— start Data for the task —
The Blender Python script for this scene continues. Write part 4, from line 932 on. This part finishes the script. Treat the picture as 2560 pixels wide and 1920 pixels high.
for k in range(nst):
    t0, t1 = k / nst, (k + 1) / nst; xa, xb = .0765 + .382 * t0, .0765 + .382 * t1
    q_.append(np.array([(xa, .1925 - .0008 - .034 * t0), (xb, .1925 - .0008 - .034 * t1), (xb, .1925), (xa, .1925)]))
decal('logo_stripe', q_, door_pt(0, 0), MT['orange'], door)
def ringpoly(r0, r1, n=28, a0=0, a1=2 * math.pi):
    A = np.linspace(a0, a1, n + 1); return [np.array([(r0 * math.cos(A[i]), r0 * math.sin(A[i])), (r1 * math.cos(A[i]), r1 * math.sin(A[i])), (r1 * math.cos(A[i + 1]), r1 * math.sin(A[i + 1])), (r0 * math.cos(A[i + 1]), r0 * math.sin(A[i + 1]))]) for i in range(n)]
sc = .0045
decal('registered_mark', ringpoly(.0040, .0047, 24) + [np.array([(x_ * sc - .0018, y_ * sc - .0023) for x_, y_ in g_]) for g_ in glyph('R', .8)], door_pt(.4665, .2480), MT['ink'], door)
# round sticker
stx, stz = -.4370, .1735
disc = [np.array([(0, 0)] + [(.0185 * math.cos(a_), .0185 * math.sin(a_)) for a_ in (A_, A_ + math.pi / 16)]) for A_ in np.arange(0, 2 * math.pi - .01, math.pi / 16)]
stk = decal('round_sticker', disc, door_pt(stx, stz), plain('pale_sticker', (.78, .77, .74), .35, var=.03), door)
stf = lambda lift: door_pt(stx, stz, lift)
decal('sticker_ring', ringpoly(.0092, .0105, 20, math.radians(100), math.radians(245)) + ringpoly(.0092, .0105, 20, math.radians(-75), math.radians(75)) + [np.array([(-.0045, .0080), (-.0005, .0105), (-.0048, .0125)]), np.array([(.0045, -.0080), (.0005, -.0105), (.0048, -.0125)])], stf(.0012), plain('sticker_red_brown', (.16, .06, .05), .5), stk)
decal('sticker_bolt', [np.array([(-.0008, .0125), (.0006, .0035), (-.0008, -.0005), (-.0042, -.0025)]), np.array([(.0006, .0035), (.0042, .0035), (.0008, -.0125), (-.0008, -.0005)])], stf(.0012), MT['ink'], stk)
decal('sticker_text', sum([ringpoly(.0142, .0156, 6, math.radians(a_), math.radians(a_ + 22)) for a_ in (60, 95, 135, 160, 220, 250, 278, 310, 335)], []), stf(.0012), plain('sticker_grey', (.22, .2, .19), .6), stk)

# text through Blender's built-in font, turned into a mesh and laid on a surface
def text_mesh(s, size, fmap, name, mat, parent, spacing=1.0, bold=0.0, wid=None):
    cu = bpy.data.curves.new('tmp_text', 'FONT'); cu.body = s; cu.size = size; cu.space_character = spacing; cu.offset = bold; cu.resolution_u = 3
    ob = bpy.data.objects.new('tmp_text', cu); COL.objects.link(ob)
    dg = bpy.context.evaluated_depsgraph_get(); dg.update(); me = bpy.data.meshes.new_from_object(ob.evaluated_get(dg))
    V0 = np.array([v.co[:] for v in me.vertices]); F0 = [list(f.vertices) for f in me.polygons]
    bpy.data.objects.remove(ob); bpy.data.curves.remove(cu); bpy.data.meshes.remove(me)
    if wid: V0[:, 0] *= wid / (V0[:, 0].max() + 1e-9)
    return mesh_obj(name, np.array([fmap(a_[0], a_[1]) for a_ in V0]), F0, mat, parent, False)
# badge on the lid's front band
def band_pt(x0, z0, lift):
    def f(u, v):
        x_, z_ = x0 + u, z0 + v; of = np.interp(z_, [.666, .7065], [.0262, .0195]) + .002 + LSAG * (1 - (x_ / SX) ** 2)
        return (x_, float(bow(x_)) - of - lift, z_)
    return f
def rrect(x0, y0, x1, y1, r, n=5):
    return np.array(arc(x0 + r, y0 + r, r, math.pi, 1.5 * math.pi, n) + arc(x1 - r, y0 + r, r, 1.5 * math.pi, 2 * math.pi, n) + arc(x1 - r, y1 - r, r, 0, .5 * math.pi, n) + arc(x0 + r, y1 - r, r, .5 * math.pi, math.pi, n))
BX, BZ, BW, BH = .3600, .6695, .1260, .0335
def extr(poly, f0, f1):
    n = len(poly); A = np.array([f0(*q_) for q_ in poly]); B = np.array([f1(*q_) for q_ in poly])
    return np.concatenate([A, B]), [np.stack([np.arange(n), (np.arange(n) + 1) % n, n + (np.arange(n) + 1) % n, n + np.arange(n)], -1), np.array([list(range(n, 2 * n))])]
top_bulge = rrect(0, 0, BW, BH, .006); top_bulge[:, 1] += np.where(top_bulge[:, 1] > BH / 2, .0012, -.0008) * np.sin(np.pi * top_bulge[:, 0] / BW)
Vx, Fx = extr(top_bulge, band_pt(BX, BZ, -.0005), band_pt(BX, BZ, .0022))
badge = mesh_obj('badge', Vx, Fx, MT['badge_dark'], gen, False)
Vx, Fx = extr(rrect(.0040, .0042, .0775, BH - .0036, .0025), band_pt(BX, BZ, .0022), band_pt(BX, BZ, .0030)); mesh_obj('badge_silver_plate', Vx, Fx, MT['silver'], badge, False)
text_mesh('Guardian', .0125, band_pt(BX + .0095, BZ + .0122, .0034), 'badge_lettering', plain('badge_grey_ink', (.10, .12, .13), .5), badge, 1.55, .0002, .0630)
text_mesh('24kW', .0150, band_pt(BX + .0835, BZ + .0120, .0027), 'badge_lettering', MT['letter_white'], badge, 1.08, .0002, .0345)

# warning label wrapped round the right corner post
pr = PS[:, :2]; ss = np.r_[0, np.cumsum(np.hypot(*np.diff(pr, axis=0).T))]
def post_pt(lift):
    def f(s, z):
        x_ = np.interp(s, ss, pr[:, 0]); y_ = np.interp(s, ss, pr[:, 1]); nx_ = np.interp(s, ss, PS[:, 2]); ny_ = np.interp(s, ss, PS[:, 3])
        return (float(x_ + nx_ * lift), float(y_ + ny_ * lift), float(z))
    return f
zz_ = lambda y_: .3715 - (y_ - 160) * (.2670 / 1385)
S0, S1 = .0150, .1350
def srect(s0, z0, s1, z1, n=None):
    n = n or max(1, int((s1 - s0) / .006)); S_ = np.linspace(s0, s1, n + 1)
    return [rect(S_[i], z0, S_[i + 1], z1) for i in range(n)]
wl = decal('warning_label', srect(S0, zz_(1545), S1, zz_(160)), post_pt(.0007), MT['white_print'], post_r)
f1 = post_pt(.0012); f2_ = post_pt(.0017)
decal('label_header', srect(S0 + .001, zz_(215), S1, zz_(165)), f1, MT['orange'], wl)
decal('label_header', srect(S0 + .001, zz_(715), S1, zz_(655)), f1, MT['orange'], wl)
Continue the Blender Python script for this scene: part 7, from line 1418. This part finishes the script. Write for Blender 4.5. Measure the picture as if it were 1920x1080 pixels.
— end Data for the task —
◆ **Problem description**:
Copy out each record, keeping every word as it is.

◆ **Final answer**:
The Blender Python script for this scene continues. Write part 4, from line 932 on. This part finishes the script. Treat the picture as 2560 pixels wide and 1920 pixels high.
for k in range(nst):
    t0, t1 = k / nst, (k + 1) / nst; xa, xb = .0765 + .382 * t0, .0765 + .382 * t1
    q_.append(np.array([(xa, .1925 - .0008 - .034 * t0), (xb, .1925 - .0008 - .034 * t1), (xb, .1925), (xa, .1925)]))
decal('logo_stripe', q_, door_pt(0, 0), MT['orange'], door)
def ringpoly(r0, r1, n=28, a0=0, a1=2 * math.pi):
    A = np.linspace(a0, a1, n + 1); return [np.array([(r0 * math.cos(A[i]), r0 * math.sin(A[i])), (r1 * math.cos(A[i]), r1 * math.sin(A[i])), (r1 * math.cos(A[i + 1]), r1 * math.sin(A[i + 1])), (r0 * math.cos(A[i + 1]), r0 * math.sin(A[i + 1]))]) for i in range(n)]
sc = .0045
decal('registered_mark', ringpoly(.0040, .0047, 24) + [np.array([(x_ * sc - .0018, y_ * sc - .0023) for x_, y_ in g_]) for g_ in glyph('R', .8)], door_pt(.4665, .2480), MT['ink'], door)
# round sticker
stx, stz = -.4370, .1735
disc = [np.array([(0, 0)] + [(.0185 * math.cos(a_), .0185 * math.sin(a_)) for a_ in (A_, A_ + math.pi / 16)]) for A_ in np.arange(0, 2 * math.pi - .01, math.pi / 16)]
stk = decal('round_sticker', disc, door_pt(stx, stz), plain('pale_sticker', (.78, .77, .74), .35, var=.03), door)
stf = lambda lift: door_pt(stx, stz, lift)
decal('sticker_ring', ringpoly(.0092, .0105, 20, math.radians(100), math.radians(245)) + ringpoly(.0092, .0105, 20, math.radians(-75), math.radians(75)) + [np.array([(-.0045, .0080), (-.0005, .0105), (-.0048, .0125)]), np.array([(.0045, -.0080), (.0005, -.0105), (.0048, -.0125)])], stf(.0012), plain('sticker_red_brown', (.16, .06, .05), .5), stk)
decal('sticker_bolt', [np.array([(-.0008, .0125), (.0006, .0035), (-.0008, -.0005), (-.0042, -.0025)]), np.array([(.0006, .0035), (.0042, .0035), (.0008, -.0125), (-.0008, -.0005)])], stf(.0012), MT['ink'], stk)
decal('sticker_text', sum([ringpoly(.0142, .0156, 6, math.radians(a_), math.radians(a_ + 22)) for a_ in (60, 95, 135, 160, 220, 250, 278, 310, 335)], []), stf(.0012), plain('sticker_grey', (.22, .2, .19), .6), stk)

# text through Blender's built-in font, turned into a mesh and laid on a surface
def text_mesh(s, size, fmap, name, mat, parent, spacing=1.0, bold=0.0, wid=None):
    cu = bpy.data.curves.new('tmp_text', 'FONT'); cu.body = s; cu.size = size; cu.space_character = spacing; cu.offset = bold; cu.resolution_u = 3
    ob = bpy.data.objects.new('tmp_text', cu); COL.objects.link(ob)
    dg = bpy.context.evaluated_depsgraph_get(); dg.update(); me = bpy.data.meshes.new_from_object(ob.evaluated_get(dg))
    V0 = np.array([v.co[:] for v in me.vertices]); F0 = [list(f.vertices) for f in me.polygons]
    bpy.data.objects.remove(ob); bpy.data.curves.remove(cu); bpy.data.meshes.remove(me)
    if wid: V0[:, 0] *= wid / (V0[:, 0].max() + 1e-9)
    return mesh_obj(name, np.array([fmap(a_[0], a_[1]) for a_ in V0]), F0, mat, parent, False)
# badge on the lid's front band
def band_pt(x0, z0, lift):
    def f(u, v):
        x_, z_ = x0 + u, z0 + v; of = np.interp(z_, [.666, .7065], [.0262, .0195]) + .002 + LSAG * (1 - (x_ / SX) ** 2)
        return (x_, float(bow(x_)) - of - lift, z_)
    return f
def rrect(x0, y0, x1, y1, r, n=5):
    return np.array(arc(x0 + r, y0 + r, r, math.pi, 1.5 * math.pi, n) + arc(x1 - r, y0 + r, r, 1.5 * math.pi, 2 * math.pi, n) + arc(x1 - r, y1 - r, r, 0, .5 * math.pi, n) + arc(x0 + r, y1 - r, r, .5 * math.pi, math.pi, n))
BX, BZ, BW, BH = .3600, .6695, .1260, .0335
def extr(poly, f0, f1):
    n = len(poly); A = np.array([f0(*q_) for q_ in poly]); B = np.array([f1(*q_) for q_ in poly])
    return np.concatenate([A, B]), [np.stack([np.arange(n), (np.arange(n) + 1) % n, n + (np.arange(n) + 1) % n, n + np.arange(n)], -1), np.array([list(range(n, 2 * n))])]
top_bulge = rrect(0, 0, BW, BH, .006); top_bulge[:, 1] += np.where(top_bulge[:, 1] > BH / 2, .0012, -.0008) * np.sin(np.pi * top_bulge[:, 0] / BW)
Vx, Fx = extr(top_bulge, band_pt(BX, BZ, -.0005), band_pt(BX, BZ, .0022))
badge = mesh_obj('badge', Vx, Fx, MT['badge_dark'], gen, False)
Vx, Fx = extr(rrect(.0040, .0042, .0775, BH - .0036, .0025), band_pt(BX, BZ, .0022), band_pt(BX, BZ, .0030)); mesh_obj('badge_silver_plate', Vx, Fx, MT['silver'], badge, False)
text_mesh('Guardian', .0125, band_pt(BX + .0095, BZ + .0122, .0034), 'badge_lettering', plain('badge_grey_ink', (.10, .12, .13), .5), badge, 1.55, .0002, .0630)
text_mesh('24kW', .0150, band_pt(BX + .0835, BZ + .0120, .0027), 'badge_lettering', MT['letter_white'], badge, 1.08, .0002, .0345)

# warning label wrapped round the right corner post
pr = PS[:, :2]; ss = np.r_[0, np.cumsum(np.hypot(*np.diff(pr, axis=0).T))]
def post_pt(lift):
    def f(s, z):
        x_ = np.interp(s, ss, pr[:, 0]); y_ = np.interp(s, ss, pr[:, 1]); nx_ = np.interp(s, ss, PS[:, 2]); ny_ = np.interp(s, ss, PS[:, 3])
        return (float(x_ + nx_ * lift), float(y_ + ny_ * lift), float(z))
    return f
zz_ = lambda y_: .3715 - (y_ - 160) * (.2670 / 1385)
S0, S1 = .0150, .1350
def srect(s0, z0, s1, z1, n=None):
    n = n or max(1, int((s1 - s0) / .006)); S_ = np.linspace(s0, s1, n + 1)
    return [rect(S_[i], z0, S_[i + 1], z1) for i in range(n)]
wl = decal('warning_label', srect(S0, zz_(1545), S1, zz_(160)), post_pt(.0007), MT['white_print'], post_r)
f1 = post_pt(.0012); f2_ = post_pt(.0017)
decal('label_header', srect(S0 + .001, zz_(215), S1, zz_(165)), f1, MT['orange'], wl)
decal('label_header', srect(S0 + .001, zz_(715), S1, zz_(655)), f1, MT['orange'], wl)
Continue the Blender Python script for this scene: part 7, from line 1418. This part finishes the script. Write for Blender 4.5. Measure the picture as if it were 1920x1080 pixels.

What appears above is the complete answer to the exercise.